(Reader, be prepared: this post is a long way of asking a simple question. What is your favorite card in your collection? If you don’t feel like reading about mine, then just leave your comment below.)

Why We Collect

We all collect for different reasons. Sometimes those reasons change over time.

I started collecting as a kid in the 1980’s, mainly as a way to study up on my favorite players. I was a stats nerd and the card back was more useful to me than the front! We didn’t have a 24/7 news cycle, and This Week In Baseball was light on stats and heavy on blooper reels. We only had a few channels on TV and obviously no Internet. So, card backs and the weekly stats section in the newspaper were the only ways to stay connected with the particulars.

What We Collect

As I got a bit older I chased the popular rookie cards of any given year (Cal, Ryno, Strawberry, Gooden). But I was also a student of the game. I grabbed my first vintage Mantle, Aaron, and Mays, 1969’s, from my local barber at age 12 or so. I still have some of those early finds, including a 1960 McCovey rookie and a 1971 Munson. They aren’t high grade but I cherish them still.

As an older adult, I am still drawn to baseball history. Most kids grow up learning the Jackie Robinson story, and arguably, the breaking of the color barrier in MLB transcends sport more than any other baseball moment. But as I studied the Civil Rights era in general and baseball’s color barrier in particular, new stories came to light that piqued my collecting interests.

Finding a Focus

I eventually learned more about the Negro Leagues, and only much later about integrated leagues that predate Jackie’s MLB debut by decades. Cubans were just as enthusiastic about baseball as Americans. And without the legacies of slavery and racism, integration was the default. The same was true in Venezuela, Mexico, the Dominican, and just about anywhere else baseball was being played. Without a doubt, some of the best baseball in history was played by some of its greatest players in these leagues. Josh Gibson, Oscar Charleston, and Martin Dihigo never played MLB and as a result will never be household names. But are all arguably GOAT candidates in terms of skill and accomplishment.

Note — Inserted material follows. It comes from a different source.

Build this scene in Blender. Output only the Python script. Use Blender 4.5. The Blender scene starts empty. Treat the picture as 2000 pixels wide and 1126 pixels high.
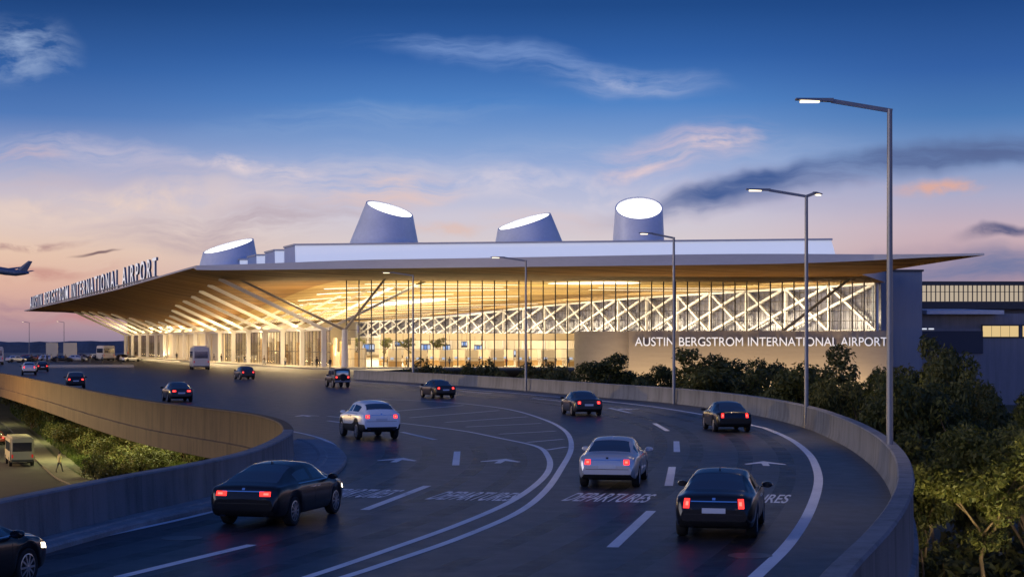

There are very few true playing days Negro Leaguer cards–just some postcards and rarities. If you are interested in collecting these players, you need to look to rare Cuban and Caribbean issues. My absolute favorites are 1920’s Aguiitas (cigar cards). They are like tiny photographs, and many are gorgeous portraits. To me, they are time capsules, historical artifacts, rare links to a nearly-forgotten past.

I have many favorite cards in the personal collection, and on a given day I might choose my ’54 Aaron or ’68 Bench as my favorites. These are cards I always wanted as a kid and finally found the means to obtain as an old guy in mid life crisis mode.

My Favorite Card

But if I can divorce myself from the nostalgia, value, or hobby significance, the card that I always pull out of the case if I want a reminder of why I still collect is a 1924-25 Aguilitas Matias Rios.

Why? Well, for starters, just look at it. The joy in his smile is contagious. It’s a fantastic, crystal clear image. And it is a rare link to a little-known history. Rios, a Cuban, played American Negro League and Cuban league baseball for nine years, making his debut as a 20 year old. Sadly, he passed away in 1924, possibly before this card was even issued, at just 29 years of age. As is often the case with biographies of players from this era (including another of my favorites from this era, Valentin Dreke) we are left with the thought of what could have been. I still love my “regular vintage” cards and will always have my Hanks, Banks, and Benches, but if there is a card that captures my love of collecting today, I’ll choose the Rios.